Friday, August 2, 2013

Emirates deepens flower business rivalry with KQ


  Emirates Airline will intensify the fight for control of the Nairobi—Amsterdam flower business against Kenya Airways with the introduction of two cargo planes on the route. Photo/FILE
Emirates Airline will intensify the fight for control of the Nairobi—Amsterdam flower business against Kenya Airways with the introduction of two cargo planes on the route. Photo/FILE 
By WANGUI MAINA
In Summary
  • The two freighters—a plane that carries only cargo—will  double Emirates weekly cargo capacity to 400 tonnes and increase the number of carriers in the route to four.
  • The additional cargo planes are set to trigger a price war on the route that is dominated with transportation of horticulture produce given that about 70 per cent of Kenyan flowers get to the world market through the Amsterdam auctions.

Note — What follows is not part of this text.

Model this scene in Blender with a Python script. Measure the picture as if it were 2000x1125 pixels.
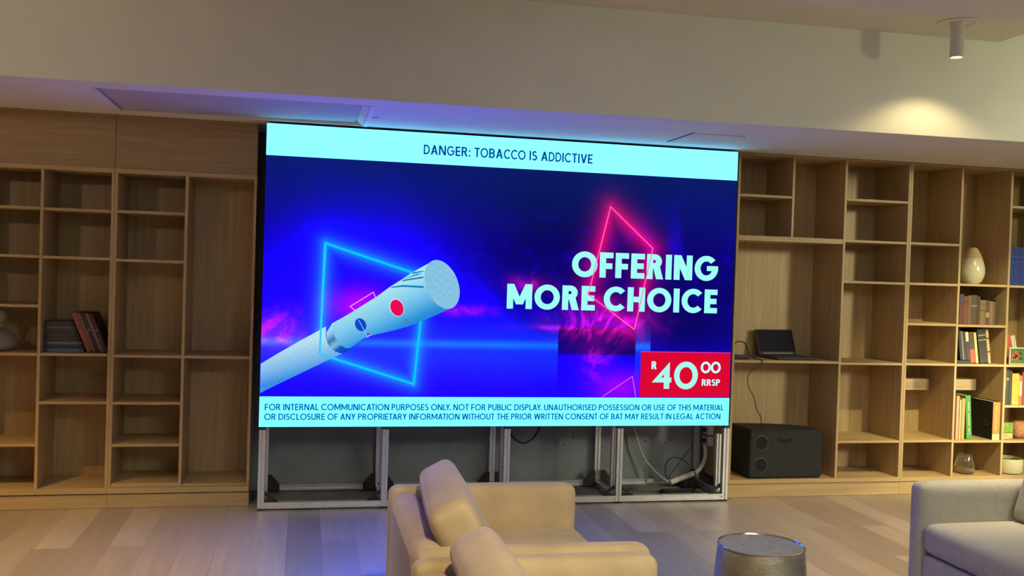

Emirates Airline will intensify the fight for control of the Nairobi—Amsterdam flower business against Kenya Airways with the introduction of two cargo planes on the route.


The two freighters—a plane that carries only cargo—will  double Emirates weekly cargo capacity to 400 tonnes and increase the number of carriers in the route to four.


The additional cargo planes are set to trigger a price war on the route that is dominated with transportation of horticulture produce given that about 70 per cent of Kenyan flowers get to the world market through the Amsterdam auctions.


Kenya Airways has been carrying flowers beneath passenger planes and since last year dedicated a freighter on Nairobi—Amsterdam, which along with the Nairobi-London route accounted for 21.6 per cent of KQ’s Sh98.9 billion sales in the year to March.


We are looking to add two more frequencies to Amsterdam out of Nairobi. We have the rights just finalising,” said Emirates regional vice-president for East Africa, Khalid Bel Jaflah, in an interview with the Business Daily.


Kenya is the biggest cargo market for Emirates in the region and the rising activity of the Middle East carrier will pile pressure on KQ, which has issued alert on price under cutting on the route.


“Perishable traffic remains the mainstay product but was subjected to price dumping over the summer period due to capacity increase by competition,” said KQ’s chief executive Titus Naikuni in the airlines recently released financial report.


In the financial year ending March 2013, KQ saw its cargo tonnage increase by 11.8 per cent to 69,871 with revenues growing by 10.2 per cent to Sh9.7 billion. The national carrier introduced the Safari freighter, a partnership with KLM and Martinair cargo, on the Amsterdam route.


Kenya exported 367, 885 tonnes of horticulture produce in 2012 up from 363, 799 in 2011, but the produce worth dropped  from Sh83.3 billion to Sh81.1 billion last year. 


KQ cargo business declined four per cent in the quarter to June, but Mr Naikuni expects the new freighters it is introducing in the market to help reverse the drop.


Kenya Airways will on Thursday receive its first cargo plane to tap into the growing trade volumes in Africa and strengthen its freight business.


The airline is converting four passenger Boeing planes into freighters and received the first revamped cargo carrier in April.


The planes are expected to help the airline capitalise on cargo business on some of the regional routes where it operates the much smaller Embraer jets which have less cargo capacity.